Stated exercise :: Print, word for word, the opening line of the data below and every line after it through the line that contains "S.cycles.sample_clamp_indirect = 4.0", but not the pictures.

Data lines ::
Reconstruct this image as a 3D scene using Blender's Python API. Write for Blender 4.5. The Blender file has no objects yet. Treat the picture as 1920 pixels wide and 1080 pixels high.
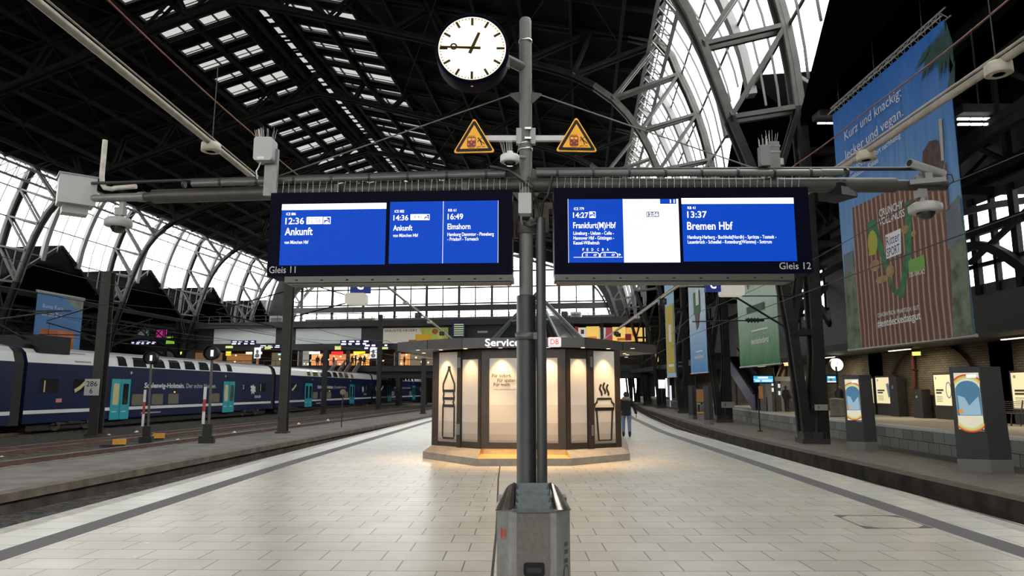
import bpy, bmesh, math, random
from mathutils import Matrix, Vector
random.seed(7)
C = bpy.context.scene.collection
S = bpy.context.scene
R = math.radians
PI = math.pi
# ------------------------------------------------------------------ camera, sky, exposure
FPX, CAMH = 1293.0, 1.75
PITCH = math.atan(190 / FPX)
cd = bpy.data.cameras.new('camera'); cam = bpy.data.objects.new('camera', cd); C.objects.link(cam)
cd.sensor_width = 36.0; cd.lens = FPX / 1920 * 36.0; cd.clip_end = 2000; cd.clip_start = 0.05
cam.location = (0, 0, CAMH); cam.rotation_euler = (PI / 2 + PITCH, 0, 0)
S.camera = cam
EXPO = 3.0
K = 1.0 / 2 ** EXPO
S.view_settings.view_transform = 'Standard'; S.view_settings.look = 'None'
S.view_settings.exposure = EXPO; S.view_settings.gamma = 1.0; S.view_settings.use_curve_mapping = False
w = bpy.data.worlds.new('overcast_sky'); S.world = w; w.use_nodes = True
bg = w.node_tree.nodes['Background']; bg.inputs[0].default_value = (1.0, 0.985, 0.95, 1); bg.inputs[1].default_value = 1.1
S.cycles.use_denoising = True
S.cycles.max_bounces = 6; S.cycles.diffuse_bounces = 4; S.cycles.glossy_bounces = 3
S.cycles.transmission_bounces = 4; S.cycles.transparent_max_bounces = 12
S.cycles.caustics_reflective = False; S.cycles.caustics_refractive = False
S.cycles.sample_clamp_indirect = 4.0

# ------------------------------------------------------------------ where a sight line meets a plane
_cp, _sp = math.cos(PITCH), math.sin(PITCH)
def ray(x, y):
    a, b = x - 960, 540 - y
    return Vector((a, FPX * _cp - b * _sp, FPX * _sp + b * _cp))
def onz(x, y, z=0.0):
    d = ray(x, y); t = (z - CAMH) / d.z; return Vector((d.x * t, d.y * t, z))
def ony(x, y, Y):
    d = ray(x, y); t = Y / d.y; return Vector((d.x * t, Y, CAMH + d.z * t))
def onx(x, y, X):
    d = ray(x, y); t = X / d.x; return Vector((X, d.y * t, CAMH + d.z * t))
def onv(x, y, P, n):
    """sight line with the vertical plane through P (x,y) with plan normal n (x,y)"""
    d = ray(x, y); t = (P[0] * n[0] + P[1] * n[1]) / (d.x * n[0] + d.y * n[1])
    return Vector((d.x * t, d.y * t, CAMH + d.z * t))
HALL = math.atan(130 / 1307.0)       # the hall axis turns right of the sight line
HC, HS = math.cos(HALL), math.sin(HALL)
SKEW = 4.0 / 72.2
def H(u, v, z):
    v = v + SKEW * (9.2 - u)
    return Vector((u * HC + v * HS, -u * HS + v * HC, z))

# ------------------------------------------------------------------ materials
_M = {}
def mat(name, col, rough=0.6, metal=0.0, noise=0.0, nscale=8.0, bump=0.0, bscale=60.0, spec=0.5):
    if name in _M: return _M[name]
    m = bpy.data.materials.new(name); m.use_nodes = True; nt = m.node_tree; p = nt.nodes['Principled BSDF']
    p.inputs['Base Color'].default_value = (*col, 1); p.inputs['Roughness'].default_value = rough
    p.inputs['Metallic'].default_value = metal; p.inputs['Specular IOR Level'].default_value = spec
    if noise or bump:
        tc = nt.nodes.new('ShaderNodeTexCoord')
    if noise:
        n = nt.nodes.new('ShaderNodeTexNoise'); n.inputs['Scale'].default_value = nscale; n.inputs['Detail'].default_value = 5
        r = nt.nodes.new('ShaderNodeValToRGB')
        r.color_ramp.elements[0].position = 0.3; r.color_ramp.elements[1].position = 0.72
        r.color_ramp.elements[0].color = (*[c * (1 - noise) for c in col], 1)
        r.color_ramp.elements[1].color = (*[min(1, c * (1 + noise)) for c in col], 1)
        nt.links.new(tc.outputs['Object'], n.inputs['Vector']); nt.links.new(n.outputs['Fac'], r.inputs['Fac'])
        nt.links.new(r.outputs['Color'], p.inputs['Base Color'])
    if bump:
        n2 = nt.nodes.new('ShaderNodeTexNoise'); n2.inputs['Scale'].default_value = bscale
        b = nt.nodes.new('ShaderNodeBump'); b.inputs['Strength'].default_value = bump
        nt.links.new(tc.outputs['Object'], n2.inputs['Vector']); nt.links.new(n2.outputs['Fac'], b.inputs['Height'])
        nt.links.new(b.outputs['Normal'], p.inputs['Normal'])
    _M[name] = m; return m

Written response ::
Reconstruct this image as a 3D scene using Blender's Python API. Write for Blender 4.5. The Blender file has no objects yet. Treat the picture as 1920 pixels wide and 1080 pixels high.
import bpy, bmesh, math, random
from mathutils import Matrix, Vector
random.seed(7)
C = bpy.context.scene.collection
S = bpy.context.scene
R = math.radians
PI = math.pi
# ------------------------------------------------------------------ camera, sky, exposure
FPX, CAMH = 1293.0, 1.75
PITCH = math.atan(190 / FPX)
cd = bpy.data.cameras.new('camera'); cam = bpy.data.objects.new('camera', cd); C.objects.link(cam)
cd.sensor_width = 36.0; cd.lens = FPX / 1920 * 36.0; cd.clip_end = 2000; cd.clip_start = 0.05
cam.location = (0, 0, CAMH); cam.rotation_euler = (PI / 2 + PITCH, 0, 0)
S.camera = cam
EXPO = 3.0
K = 1.0 / 2 ** EXPO
S.view_settings.view_transform = 'Standard'; S.view_settings.look = 'None'
S.view_settings.exposure = EXPO; S.view_settings.gamma = 1.0; S.view_settings.use_curve_mapping = False
w = bpy.data.worlds.new('overcast_sky'); S.world = w; w.use_nodes = True
bg = w.node_tree.nodes['Background']; bg.inputs[0].default_value = (1.0, 0.985, 0.95, 1); bg.inputs[1].default_value = 1.1
S.cycles.use_denoising = True
S.cycles.max_bounces = 6; S.cycles.diffuse_bounces = 4; S.cycles.glossy_bounces = 3
S.cycles.transmission_bounces = 4; S.cycles.transparent_max_bounces = 12
S.cycles.caustics_reflective = False; S.cycles.caustics_refractive = False
S.cycles.sample_clamp_indirect = 4.0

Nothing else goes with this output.